Forensic experts have confirmed the authenticity of a voice recording implicating a former Belarusian KGB chief in a journalist’s murder, Current Time TV, a Russian-language publication in Prague, reported on Jan. 19.
The recording was published on Jan. 4 by Brussels-based publication EUobserver and the Belarusian People’s Tribunal, an opposition group run by exiled Belarusian police official Igor Makar.
In it, a voice alleged to belong to ex-Belarusian KGB chief Vadym Zaitsev discusses murdering journalist Pavel Sheremet in 2012.
Belarusian-born Sheremet was blown up in his car in central Kyiv on July 20, 2016.
Three official suspects – Andriy Antonenko, Yulia Kuzmenko and Yana Dugar – were arrested in 2019. The suspects’ lawyers said the Belarusian tape contradicts the official police version of Sheremet’s murder because there is no evidence of any links between the suspects and Belarusian intelligence agencies.
The St. Petersburg Forensic Laboratory for Audio and Visual Documents compared the voice in the leaked recording with five samples of Zaitsev’s voice published on the Internet, according to Current Time TV.

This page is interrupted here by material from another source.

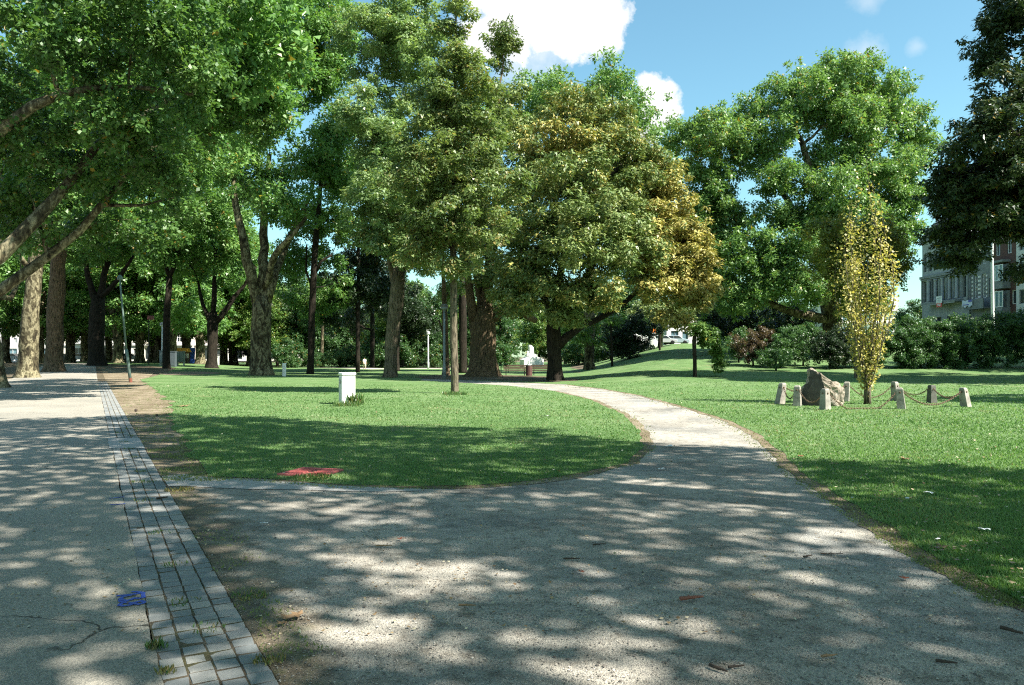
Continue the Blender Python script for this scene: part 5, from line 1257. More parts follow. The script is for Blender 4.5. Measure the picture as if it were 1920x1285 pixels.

The laboratory concluded that the voice in the leaked recording was Zaitsev’s.
Anatoly Glaz, a spokesman for Belarus’ Foreign Ministry, said on Jan. 19 that the Belarusian government has proof of Makar’s “fraudulent aims.” He did not say whether the leaked KGB recording was authentic.
The ministry published a separate recording in which an unknown person speaks to a certain “Igor” and asks him how much money he needs, what kind of information he can get in Minsk and how long he will stay in Vilnius.
Most of the recording is barely audible and it is not clear how it could prove that Makar’s “aims” are “fraudulent.” The ministry provided no transcription and no explanation of the recording.
Glaz also said that materials allegedly proving Makar’s fraud have been submitted to Poland, Lithuania and Germany. He said that Ukraine had not yet requested information on the KGB tape from the Belarusian authorities.
“We’re well acquainted with this individual (Makar),” Glaz said. “That’s why we have skeptically observed this whole circus around his statements. We also noticed the reaction of our Ukrainian colleagues, who decided to base a whole investigation around it. And we understand that this happened exclusively for political reasons.”
KGB tape
The leaked KGB tape was allegedly recorded on April 11, 2012 with a secret device in the Minsk office of Zaitsev, who was head of the KGB at the time. Zaitsev was briefing officers from the KGB’s Alfa Group, an elite counter-terrorism unit.
“We should take care of Sheremet, who is a massive pain in the ass,” Zaitsev said, according to the 2012 recording. “We’ll plant (a bomb) and so on and this fucking rat will be taken down in fucking pieces – legs in one direction, arms in the other direction. If everything (looks like) natural causes, it won’t get into people’s minds the same way.”
In the recording, people alleged to be Zaitsev and other KGB officials also discuss murdering Lukashenko’s other opponents, former prison director Oleg Alkayev and former Belarusian police officials Vladimir Borodai and Vyacheslav Dudkin.
Zaitsev said Belarusian dictator Alexander Lukashenko had authorized the planned assassinations and allocated $1.5 million to carry them out.
Korotkikh version
There is another link to Belarus in the events preceding Sheremet’s killing. On the night before the murder, Sergei Korotkikh, a Belarusian national and member of Ukraine’s Azov volunteer battalion, visited Sheremet’s house with other Azov fighters.
Korotkikh denied having anything to do with Sheremet’s murder and called the journalist a friend of his.
Korotkikh is a friend and cousin of former Belarusian police officer Valery Ignatovych, who has been convicted of kidnapping Sheremet’s cameraman and friend Zavadsky in 2000. Zavadsky later disappeared and is believed to be dead.
Oleh Odnorozhenko, a former leader of Azov, has claimed that Sheremet had a conflict with Korotkikh and other Azov members on the eve of the murder.
Korotkikh served in Belarus’ military intelligence from 1992 to 1994 and enrolled at the Belarusian KGB school in 1994.
Ukrainian Interior Minister Arsen Avakov, whose police force is investigating the case, has explicit links to Azov, which is part of his ministry. Several Azov leaders, including Korotkikh, have also worked as top police officials and Korotkikh is a personal friend of Avakov’s son Oleksandr.